IV. C’est un fait certain et incontestable que les synodes wallons favorisent M. Jurieu. Il s’est loué plus d’une fois de la considération qu’ils lui avaient témoignée ; il s’est glorifié autant de fois des triomphes qu’ils lui avaient fait remporter sur ses ennemis. On n’a qu’à voir sa réponse à la dénonciation[1]. Ses adversaires se plaignirent de l’indulgence que les synodes ont pour lui, et remarquent qu’il a abusé de cette excessive tolérance[2]. On peut voir l’histoire de cette faveur synodale dans le livre de M. Saurin, ministre d’Utrecht [3]. On peut tirer de cela deux conséquences : l’une pour disculper le silence du dénonciateur, l’autre à la charge de M. Jurieu. En effet, si de l’aveu même de ce ministre le synode de Bréda a jeté dans les balayures les accusations que les députés de quelques églises avaient portées contre lui ; si ce synode n’en a relevé que quatre, dont il a pris soin de justifier M. Jurieu, on comprend facilement que l’auteur de la dénonciation a dû se tenir en repos ; et s’il a eu raison dans le fond, la prudence n’a pas laissé de vouloir qu’il ne poursuivît point inutilement sa première pointe. L’autre conséquence dont j’ai à parler est celle-ci. Un synode qui favorise manifestement un ministre ne néglige point de s’informer d’une affaire lorsqu’il est sûr que l’information justifiera pleinement ce ministre, et confondra ses accusateurs. Puis donc que le synode, instamment sollicité pur l’auteur de la dénonciation de faire informer du fait, néglige toutes sortes de recherches, il est très-probable qu’on a craint de ne trouver rien de bon pour M. Jurieu. Ainsi la présomption est que ce ministre a prêché les hérésies qu’on a dénoncées.

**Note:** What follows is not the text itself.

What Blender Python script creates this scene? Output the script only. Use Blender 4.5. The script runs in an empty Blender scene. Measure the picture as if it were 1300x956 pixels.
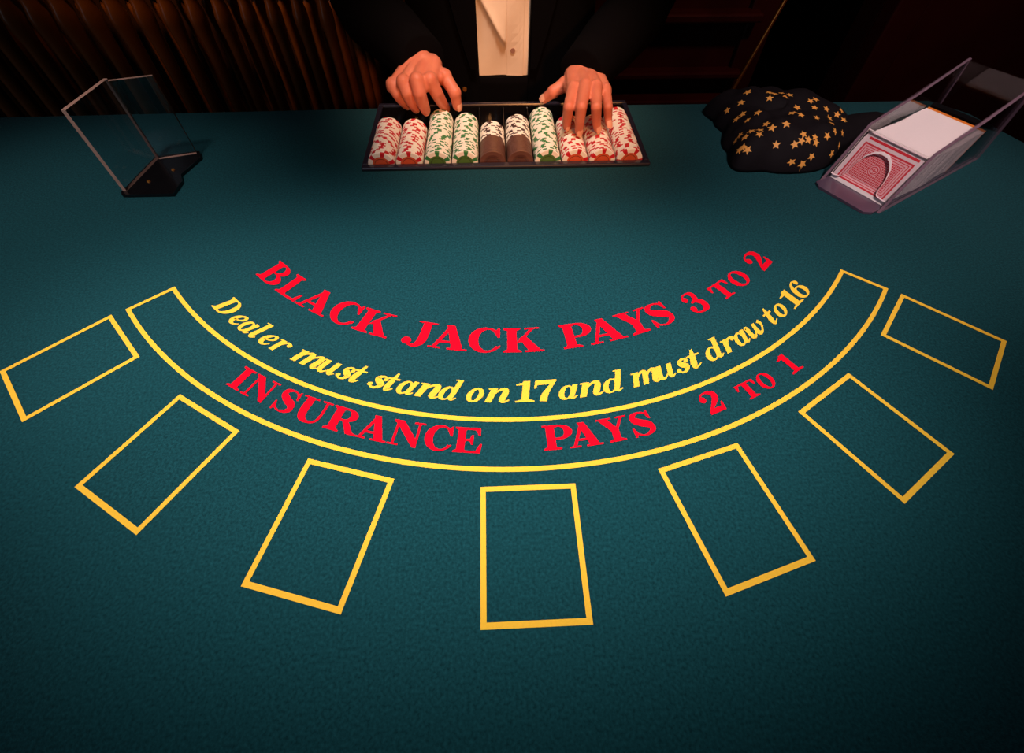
import bpy, bmesh, math, random
from mathutils import Vector, Matrix, geometry
random.seed(7)
scene = bpy.context.scene
COL = scene.collection
TZ = 0.95                      # height of the felt above the floor (m)

# ------------------------------------------------------------------ camera
cam_d = bpy.data.cameras.new('camera'); cam = bpy.data.objects.new('camera', cam_d); COL.objects.link(cam)
RT = Vector((0.99909828, -0.04194231, 0.00659262)); UP = Vector((0.02938202, 0.7951154, 0.60574599)); FW = Vector((0.03064829, 0.60500607, -0.79563078))
M = Matrix((RT, UP, -FW)).transposed().to_4x4(); M.translation = Vector((0, 0, TZ + 0.40))
cam.matrix_world = M
cam_d.sensor_fit = 'HORIZONTAL'; cam_d.sensor_width = 36.0; cam_d.lens = 36*585.6/1300
cam_d.shift_y = -44.5/1300; cam_d.clip_start = 0.01
scene.camera = cam

# ------------------------------------------------------------------ world, lights, exposure
world = bpy.data.worlds.new('world'); scene.world = world; world.use_nodes = True
world.node_tree.nodes['Background'].inputs[0].default_value = (0.010, 0.006, 0.005, 1)
world.node_tree.nodes['Background'].inputs[1].default_value = 1.0
def look_at(o, target):
    o.rotation_euler = (Vector(target) - o.location).to_track_quat('-Z', 'Y').to_euler()
def spot(name, loc, target, power, color, angle, blend, radius):
    l = bpy.data.lights.new(name, 'SPOT'); l.energy = power; l.color = color
    l.spot_size = math.radians(angle); l.spot_blend = blend; l.shadow_soft_size = radius
    o = bpy.data.objects.new(name, l); COL.objects.link(o); o.location = loc; look_at(o, target); return o
def area(name, loc, target, power, color, sx, sy):
    l = bpy.data.lights.new(name, 'AREA'); l.energy = power; l.color = color; l.shape = 'RECTANGLE'; l.size = sx; l.size_y = sy
    o = bpy.data.objects.new(name, l); COL.objects.link(o); o.location = loc; look_at(o, target); return o
key = spot('table_lamp_light', (-0.02, 0.20, TZ+1.40), (-0.02, 0.285, TZ), 152, (1.0, 0.95, 0.92), 29, 1.0, 0.10); key.scale = (1.75, 1.0, 1.0)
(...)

V. Il est certain que M. Jurieu a été persuadé qu’un théologien était l’auteur de la dénonciation[4], et que tout le parti avec lequel il a eu de si rudes prises avait part à cette pièce. De là vient que presque toujours, dans ses réflexions, il se sert du nombre pluriel ces messieurs. On ne peut donc pas dire que s’il ne s’est point servi d’une voie très-efficace pour réfuter cette dénonciation, c’est qu’il n’y aurait gagné que la confusion d’un inconnu ; car il est sûr qu’il aurait cru y gagner la confusion de tous les ministres avec qui il est en guerre. D’où vient qu’il a négligé ses avantages dans une conjoncture si décisive ? D’où vient qu’il n’a point prié le synode de nommer des commissaires qui se transportassent sur les lieux pour interroger les auditeurs les plus capables ? D’où vient qu’il n’a produit aucune déposition en sa faveur, ayant tant d’amis qui ne lui auraient point refusé ce que la conscience leur eût permis de déclarer à sa décharge ? En un mot, d’où vient qu’il n’a pas publié ses deux sermons ? La dénonciation devait lui faire naître l’envie de les publier ; et, au contraire, elle a été cause qu’il en a arrêté l’impression. Il faudrait être vieux profès dans l’ordre des pyrrhoniens pour ne pas dire décisivement que cette conduite

  1. Ces messieurs sont bien incorrigibles : le synode de Leyden déchira leur libelle, et après qu’ils eurent ressuscité leurs objections sous une plus grande autorité, le synode de Bréda fit si peu de cas de tout ce fatras d’accusations, qu’il n’en releva que quatre, dont il prit soin de justifier M. J., et laissa tout le reste à quartier dans les balayures ; quoique son absence donnât à ses parties une pleine liberté dont ils surent bien se prévaloir.
  2. Dénonciation de la Nouvelle Hérésie, à la fin.
  3. Voyez la préface du livre qui a pour titre : Examen de la Théologie de M. Jurieu.
  4. L’auteur du libelle entasse tant de faussetés, qu’on croyait pas qu’il y eût un théologien capable d’imposer à son prochain d’une manière si destituée de pudeur. Réflexions sur la Dénonciation, page 1.